From AI Adoption to AI-Native: How We Rebuilt Engineering at Telmai
Most engineering teams encourage AI adoption. Few rebuild around it. At Telmai, we did both and the difference is measurable. Our team went from 0% to 80–90% AI-assisted code through a deliberate three-phase shift that required rearchitecting our codebase, confronting real skepticism, and changing what we ask of our engineers entirely. This is what that journey actually looks like.
There’s a difference between encouraging your team to use AI and rebuilding your engineering process around it. Most leaders do the first. We did both at Telmai.
Here’s what that looks like.
Encouraging Is Easy. It’s Also Not Enough.
We started where most teams start. “Try the tools. Experiment. See what sticks.” A few engineers adopted quickly. Most kept working the same way.
The gap wasn’t motivation. It was structure and process.
When AI tools are optional, engineers use them for the obvious low-risk tasks: generating sample data, writing a script, drafting a commit message. Useful. Not the shift you’re looking for.
Our co-founder and CTO, Max, and I spent a day feeding our product docs, UI screenshots, and notes into an AI and asked it to rebuild a simplified version of our application. It didn’t build everything. But the UX thinking it produced, and the small details it surfaced that our own team had been missing, were jaw-dropping. It also pointed us toward simplifying features we already had. A day of work. More product clarity than we’d gotten in months of sprint planning.
That’s when we decided optional wasn’t working. We had to rebuild around it.
How Adoption Actually Happened
We didn’t flip a switch. We ran a deliberate phased path.
Phase 1 was low-risk and isolated: sample data generation, CLI helpers, small standalone changes. Low stakes, fast feedback. This is where skeptics start seeing the point.
Phase 2 was harder. We rearchitected parts of the codebase carrying too much accumulated debt for AI to navigate effectively, and started building medium-sized features agent-first. We accepted that some code needed to be rebuilt. Not because it was broken. Because it was structured in a way that made it opaque to AI.
Phase 3 is where we are now: major features, built agent-first from the start.
We’re there now. Full end-to-end features, design through testing, built agent-first. That’s not the goal anymore. That’s the baseline.
30% Of The Team Pushed Back. That Was The Right Response
The objections were specific: it hallucinates too much, it doesn’t understand our existing codebase, and I don’t trust what it outputs.
These aren’t wrong. They’re accurate observations about where AI breaks down. We didn’t argue with them. However, we gave those engineers something more useful than a counter-argument: protected time to work through those limitations on real features, not toy examples.
We also accepted that removing technical debt wasn’t a side project.
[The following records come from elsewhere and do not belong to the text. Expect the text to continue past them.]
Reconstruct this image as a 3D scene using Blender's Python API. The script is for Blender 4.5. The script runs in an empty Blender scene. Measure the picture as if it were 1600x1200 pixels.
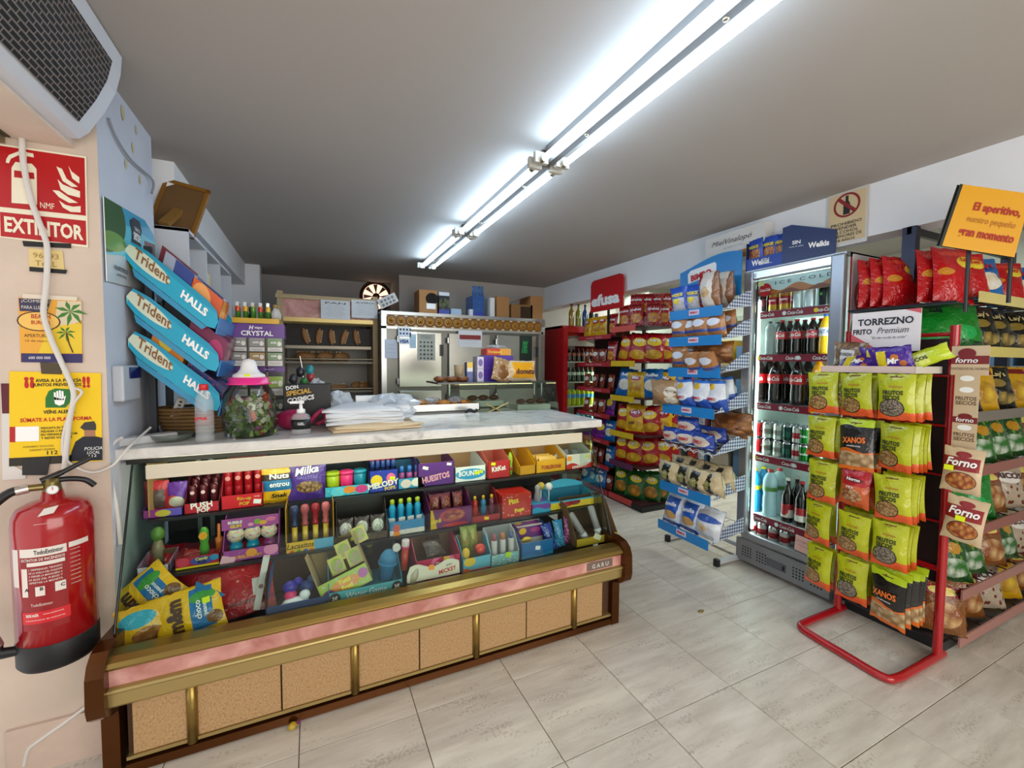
import bpy, bmesh, math, random
from mathutils import Vector, Matrix
random.seed(7)
S = bpy.context.scene
COL = S.collection
R = math.radians

# ------------------------------------------------------------------ camera
F_PX, CAM_H, YAW, PITCH, ROLL = 668.4, 1.45, R(24.88), R(-2.84), R(.366)
_cy, _sy, _cp, _sp = math.cos(YAW), math.sin(YAW), math.cos(PITCH), math.sin(PITCH)
FW = Vector((_sy*_cp, _cy*_cp, _sp))
_r0 = Vector((_cy, -_sy, 0)); _u0 = _r0.cross(FW)
RT = _r0*math.cos(ROLL) + _u0*math.sin(ROLL)
UP = -_r0*math.sin(ROLL) + _u0*math.cos(ROLL)
EYE = Vector((0, 0, CAM_H))
cd = bpy.data.cameras.new('camera'); cam = bpy.data.objects.new('camera', cd); COL.objects.link(cam)
cd.sensor_fit = 'HORIZONTAL'; cd.sensor_width = 36; cd.lens = F_PX/1600*36
cd.clip_start = .02; cd.clip_end = 60
cam.matrix_world = Matrix((( RT.x, UP.x, -FW.x, 0), (RT.y, UP.y, -FW.y, 0), (RT.z, UP.z, -FW.z, CAM_H), (0, 0, 0, 1)))
S.camera = cam

# ------------------------------------------------------------------ world, lights, exposure
w = bpy.data.worlds.new('world'); S.world = w; w.use_nodes = True
w.node_tree.nodes['Background'].inputs[0].default_value = (.80, .90, 1.0, 1)
w.node_tree.nodes['Background'].inputs[1].default_value = 0.45
S.view_settings.view_transform = 'Standard'; S.view_settings.look = 'None'
S.view_settings.gamma = 1; S.view_settings.use_curve_mapping = False
S.view_settings.exposure = 0.88

def area(name, loc, rot, sx, sy, watts, col):
    l = bpy.data.lights.new(name, 'AREA'); l.shape = 'RECTANGLE'; l.size = sx; l.size_y = sy
    l.energy = watts; l.color = col
    o = bpy.data.objects.new(name, l); COL.objects.link(o); o.location = loc; o.rotation_euler = rot
    return o
# daylight through the street door in the left wall
area('daylight_door', (-1.12, 1.20, 1.15), (0, R(-90), 0), 2.0, 1.5, 2.8, (1.0, .76, .56))
area('fill_behind_camera', (1.2, -1.66, 1.35), (R(90), 0, 0), 3.4, 1.9, 43, (1.0, .93, .82))  # added soft fill from an unseen opening behind the camera
# ceiling tubes of the side aisle beyond the beam
area('side_aisle_tube', (4.05, 3.2, 2.44), (0, 0, 0), .12, 3.6, 38, (.90, 1.0, .93))

# ------------------------------------------------------------------ pixel <-> place (photograph frame 1600 x 1200)
def _ray(px, py): return FW + RT*((px-800)/F_PX) - UP*((py-600)/F_PX)
def at_x(px, py, X): d = _ray(px, py); return EYE + d*(X/d.x)
def at_y(px, py, Y): d = _ray(px, py); return EYE + d*(Y/d.y)
def at_z(px, py, Z): d = _ray(px, py); return EYE + d*((Z-CAM_H)/d.z)

# ------------------------------------------------------------------ materials
def lin(c):
    if isinstance(c, str):
        c = c.lstrip('#'); c = tuple(int(c[i:i+2], 16)/255 for i in (0, 2, 4))
        return tuple(x/12.92 if x <= .04045 else ((x+.055)/1.055)**2.4 for x in c) + (1,)
    return tuple(c)[:3] + (1,)
_M = {}
def mat(c, rough=.5, metal=0, spec=None, emit=0, coat=0, alpha=None, noise=0, nscale=20, bump=0, bscale=40):
    key = (c, rough, metal, spec, emit, coat, noise, nscale, bump, bscale)
    if key in _M: return _M[key]
    m = bpy.data.materials.new('paint_'+str(c).strip('#')); m.use_nodes = True
    nt = m.node_tree; b = nt.nodes['Principled BSDF']
    b.inputs['Base Color'].default_value = lin(c); b.inputs['Roughness'].default_value = rough
    b.inputs['Metallic'].default_value = metal
    if spec is not None: b.inputs['Specular IOR Level'].default_value = spec
    if coat: b.inputs['Coat Weight'].default_value = coat; b.inputs['Coat Roughness'].default_value = .08
    if emit: b.inputs['Emission Color'].default_value = lin(c); b.inputs['Emission Strength'].default_value = emit
    if noise or bump:
        tc = nt.nodes.new('ShaderNodeTexCoord')
    if noise:
        n = nt.nodes.new('ShaderNodeTexNoise'); n.inputs['Scale'].default_value = nscale; n.inputs['Detail'].default_value = 5
        mx = nt.nodes.new('ShaderNodeMix'); mx.data_type = 'RGBA'
        L = lin(c); mx.inputs[6].default_value = tuple(v*(1-noise) for v in L[:3])+(1,)
        mx.inputs[7].default_value = tuple(min(1, v*(1+noise)) for v in L[:3])+(1,)
        nt.links.new(tc.outputs['Object'], n.inputs['Vector']); nt.links.new(n.outputs['Fac'], mx.inputs[0])
        nt.links.new(mx.outputs[2], b.inputs['Base Color'])
    if bump:
        n2 = nt.nodes.new('ShaderNodeTexNoise'); n2.inputs['Scale'].default_value = bscale; n2.inputs['Detail'].default_value = 4
        bp = nt.nodes.new('ShaderNodeBump'); bp.inputs['Strength'].default_value = bump; bp.inputs['Distance'].default_value = .01
        nt.links.new(tc.outputs['Object'], n2.inputs['Vector']); nt.links.new(n2.outputs['Fac'], bp.inputs['Height'])
        nt.links.new(bp.outputs['Normal'], b.inputs['Normal'])
    _M[key] = m
    return m
def glass(name, tint='#e8f4ee', refl=1.0, rough=.0, keep=.96):
    if name in _M: return _M[name]
    m = bpy.data.materials.new(name); m.use_nodes = True; nt = m.node_tree; nt.nodes.clear()
    out = nt.nodes.new('ShaderNodeOutputMaterial'); tr = nt.nodes.new('ShaderNodeBsdfTransparent'); gl = nt.nodes.new('ShaderNodeBsdfGlossy')
    fr = nt.nodes.new('ShaderNodeFresnel'); fr.inputs[0].default_value = 1.45
    ml = nt.nodes.new('ShaderNodeMath'); ml.operation = 'MULTIPLY'; ml.inputs[1].default_value = refl
    t = lin(tint); tr.inputs[0].default_value = tuple(v*keep for v in t[:3])+(1,); gl.inputs['Roughness'].default_value = rough
    mx = nt.nodes.new('ShaderNodeMixShader')
    nt.links.new(fr.outputs[0], ml.inputs[0]); nt.links.new(ml.outputs[0], mx.inputs[0])
    nt.links.new(tr.outputs[0], mx.inputs[1]); nt.links.new(gl.outputs[0], mx.inputs[2]); nt.links.new(mx.outputs[0], out.inputs[0])
    _M[name] = m; return m
def clearfilm(name, col, cover, rough=.15):
    """clear plastic: partly see-through, glossy"""
    if name in _M: return _M[name]
    m = bpy.data.materials.new(name); m.use_nodes = True; b = m.node_tree.nodes['Principled BSDF']
    b.inputs['Base Color'].default_value = lin(col); b.inputs['Alpha'].default_value = cover; b.inputs['Roughness'].default_value = rough
    _M[name] = m; return m
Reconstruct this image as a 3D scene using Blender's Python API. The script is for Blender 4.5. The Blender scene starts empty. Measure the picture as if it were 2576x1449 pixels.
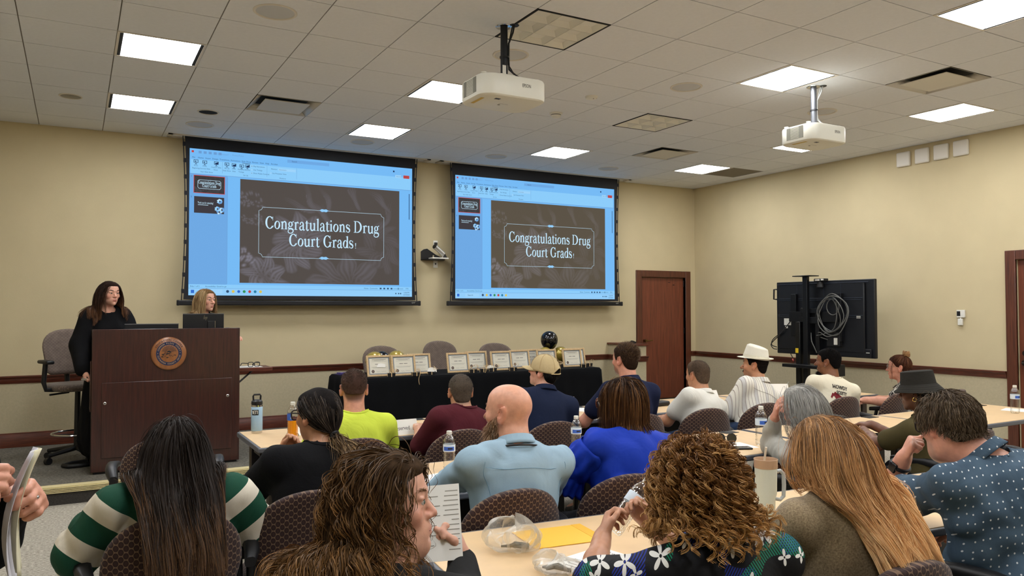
import bpy, bmesh, math, random
import numpy as np
from mathutils import Vector, Matrix, Euler

# ---------------------------------------------------------------- camera, world, exposure
scene = bpy.context.scene
COL = scene.collection
R = math.radians
PI = math.pi
random.seed(4)
cam_d = bpy.data.cameras.new('camera')
cam_d.sensor_width = 36.0
cam_d.lens = 1951.5 / 2576 * 36
cam_d.clip_start = 0.05
cam = bpy.data.objects.new('camera', cam_d)
COL.objects.link(cam)
cam.matrix_world = (Matrix.Translation((0, 0, 1.605)) @ Matrix.Rotation(R(-29.364), 4, 'Z')
                    @ Matrix.Rotation(R(90 + 1.588), 4, 'X') @ Matrix.Rotation(R(-0.106), 4, 'Z'))
scene.camera = cam
world = bpy.data.worlds.new('world')
scene.world = world
world.use_nodes = True
world.node_tree.nodes['Background'].inputs[0].default_value = (0.80, 0.86, 1.0, 1)
world.node_tree.nodes['Background'].inputs[1].default_value = 0.02
scene.view_settings.view_transform = 'Standard'
scene.view_settings.look = 'None'
scene.view_settings.gamma = 1.0
scene.view_settings.exposure = 0.0
scene.view_settings.use_curve_mapping = False
LAMP = 28.5        # radiance of a lit ceiling panel
SCREEN = 0.95      # radiance of a white pixel on the screens

# ---------------------------------------------------------------- helpers
def S(r, g, b):
    def f(v):
        v /= 255.0
        return v / 12.92 if v <= 0.04045 else ((v + 0.055) / 1.055) ** 2.4
    return (f(r), f(g), f(b), 1.0)

MATS = {}
def new_mat(name):
    m = bpy.data.materials.new(name)
    m.use_nodes = True
    nt = m.node_tree
    b = nt.nodes['Principled BSDF']
    return m, nt, b
def N(nt, typ, **kw):
    n = nt.nodes.new(typ)
    for k, v in kw.items():
        setattr(n, k, v)
    return n
def ramp(nt, stops, interp='LINEAR'):
    n = nt.nodes.new('ShaderNodeValToRGB')
    cr = n.color_ramp
    cr.interpolation = interp
    while len(cr.elements) < len(stops):
        cr.elements.new(0.5)
    for e, (p, c) in zip(cr.elements, stops):
        e.position = p
        e.color = c
    return n
def scl(c, k):
    return (min(1, c[0] * k), min(1, c[1] * k), min(1, c[2] * k), 1)
def M(name, col, rough=0.5, metal=0.0, vary=0.0, vscale=8.0, bump=0.0, bscale=60.0, trans=0.0, ior=1.45,
      spec=0.5, stretch=(1, 1, 1), sheen=0.0, coat=0.0, sss=0.0):
    if name in MATS:
        return MATS[name]
    m, nt, b = new_mat(name)
    b.inputs['Base Color'].default_value = col
    b.inputs['Roughness'].default_value = rough
    b.inputs['Metallic'].default_value = metal
    b.inputs['Specular IOR Level'].default_value = spec
    b.inputs['IOR'].default_value = ior
    b.inputs['Transmission Weight'].default_value = trans
    b.inputs['Sheen Weight'].default_value = sheen
    b.inputs['Coat Weight'].default_value = coat
    if sss:
        b.inputs['Subsurface Weight'].default_value = sss
        b.inputs['Subsurface Radius'].default_value = (1.0, 0.35, 0.2)
        b.inputs['Subsurface Scale'].default_value = 0.006
    if vary or bump:
        tc = N(nt, 'ShaderNodeTexCoord')
        mp = N(nt, 'ShaderNodeMapping')
        mp.inputs['Scale'].default_value = stretch
        nt.links.new(tc.outputs['Object'], mp.inputs[0])
    if vary:
        nz = N(nt, 'ShaderNodeTexNoise')
        nz.inputs['Scale'].default_value = vscale
        nz.inputs['Detail'].default_value = 5
        nt.links.new(mp.outputs[0], nz.inputs['Vector'])
        rp = ramp(nt, [(0.3, scl(col, 1 - vary)), (0.7, scl(col, 1 + vary))])
        nt.links.new(nz.outputs[0], rp.inputs[0])
        nt.links.new(rp.outputs[0], b.inputs['Base Color'])
    if bump:
        nb = N(nt, 'ShaderNodeTexNoise')
        nb.inputs['Scale'].default_value = bscale
        nb.inputs['Detail'].default_value = 4
        nt.links.new(mp.outputs[0], nb.inputs['Vector'])
        bp = N(nt, 'ShaderNodeBump')
        bp.inputs['Strength'].default_value = bump
        bp.inputs['Distance'].default_value = 0.01
        nt.links.new(nb.outputs[0], bp.inputs['Height'])
        nt.links.new(bp.outputs[0], b.inputs['Normal'])
    MATS[name] = m
    return m
def ME(name, col, strength):
    if name in MATS:
        return MATS[name]
    m, nt, b = new_mat(name)
    b.inputs['Base Color'].default_value = (0, 0, 0, 1)
    b.inputs['Specular IOR Level'].default_value = 0.1
    b.inputs['Roughness'].default_value = 0.6
    b.inputs['Emission Color'].default_value = col
    b.inputs['Emission Strength'].default_value = strength
    MATS[name] = m
    return m
def Mwood(name, c1, c2, stretch=(18, 18, 1.2), rough=0.35, coat=0.2):
    if name in MATS:
        return MATS[name]
    m, nt, b = new_mat(name)
    tc = N(nt, 'ShaderNodeTexCoord')
    mp = N(nt, 'ShaderNodeMapping')
    mp.inputs['Scale'].default_value = stretch
    nz = N(nt, 'ShaderNodeTexNoise')
    nz.inputs['Scale'].default_value = 3.0
    nz.inputs['Detail'].default_value = 8
    nz.inputs['Distortion'].default_value = 0.6
    rp = ramp(nt, [(0.3, c1), (0.72, c2)])
    nt.links.new(tc.outputs['Object'], mp.inputs[0])
    nt.links.new(mp.outputs[0], nz.inputs['Vector'])
    nt.links.new(nz.outputs[0], rp.inputs[0])
    nt.links.new(rp.outputs[0], b.inputs['Base Color'])
    b.inputs['Roughness'].default_value = rough
    b.inputs['Coat Weight'].default_value = coat
    b.inputs['Coat Roughness'].default_value = 0.25
    MATS[name] = m
    return m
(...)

A messy codebase is hard for humans to navigate. It’s worse for AI. Some of what we rearchitected wasn’t about code quality. It was about making the codebase legible enough for AI to reason about it.
The skeptics converted when they saw the output. Not when we made the case for AI.
The Numbers
Our team went from 0% AI-assisted code to 80-90%. Velocity gains range from 5-6x on legacy code to over 10x when the stack is built AI-native from the start. The difference is the codebase, not the AI. We’re pushing toward 100% AI-assisted. Not there yet, but that’s the target.
A core deployment architecture change we had been deferring for two quarters got done in a day. That was the moment the team stopped debating whether this was real.
What Actually Changed
It didn’t change how many engineers we need. It changed what we need from them.
The engineers moving fastest aren’t the ones with the deepest technical expertise alone. They’re the ones who think clearly about what to build, care about what it actually solves for the customer, and can direct AI to get there.
That shows up in how we work now. A feature isn’t just a ticket anymore. It’s a well-written prompt, clear acceptance criteria, and enough context for the AI to reason about intent. The engineers who can write that well ship faster than the ones who can’t.
The question we ask now isn’t “how much can this engineer produce?” It’s “how much value can this engineer drive?” Those aren’t the same question. For a long time, we treated them like they were.
The New Bar
The best engineer on my team today isn’t the one writing the most code. It’s the one who can own a full feature: understands the problem, defines the outcome, and directs AI throughout the process. That scope used to require a team. Now it doesn’t. The bar has moved.
The shift is there for any team willing to make it. Encouragement is the easy path. Rebuilding is the harder one. We chose the harder one. The difference is measurable.